Giant arrows. Fired out of cannon. On fire. Oh, the possibilities...
-
September 7th, 2012, 02:51 PM #2
All my old D&D characters are jealous.
-
September 7th, 2012, 03:04 PM #3
I know what you mean, and this stuff is so much cooler when you know it was actually real!
-
September 8th, 2012, 07:32 AM #4Doomfarer
- Join Date
- Dec 2004
- Location
- Cair Paravel by the Shining Sea
- Posts
- 401
The big question of course is did it work? I can see a number of problems with it ranging from not always sticking in the target vessel and the charge exploding early. In fact, it looks like the sort of weapon that the inventor should have been made to sit on it metaphorically speaking until the idea went away.
-
September 8th, 2012, 12:28 PM #5it could be worse Moderator
- Join Date
- Jun 2009
- Location
- Northern California
- Posts
- 3,899
- Blog Entries
- 17
Looks like something for Mythbusters (the T.V. show) to tackle.
-
September 8th, 2012, 02:05 PM #6
Obviously there's no saying it actually worked!
It could be every bit as much fun in a story to watch it not work, of course...
-
September 8th, 2012, 10:31 PM #7it could be worse Moderator
- Join Date
- Jun 2009
- Location
- Northern California
- Posts
- 3,899
- Blog Entries
- 17
-
September 9th, 2012, 05:45 AM #8
I would have thought so, given this sort of thing wouldn't have been cheap I assume some sort of testing would have been done.
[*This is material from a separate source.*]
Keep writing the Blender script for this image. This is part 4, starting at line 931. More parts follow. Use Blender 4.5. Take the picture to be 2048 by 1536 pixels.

I don't know how well Mike Loades is known in the States but over here he has an occasional TV show on the history channel where he recreates ancient weapons and tests them (he did chariot archery a while ago, which was amazing!) so with a bit of luck he'll get his production company interested enough to let him have a go at this at some point.
-
September 9th, 2012, 03:18 PM #9
What's the time period for this weapon? 17th Century? 18th? 19th?
--Wb
-
September 9th, 2012, 04:19 PM #10
Tudor - the Mary Rose sank in 1545 so sometime before then.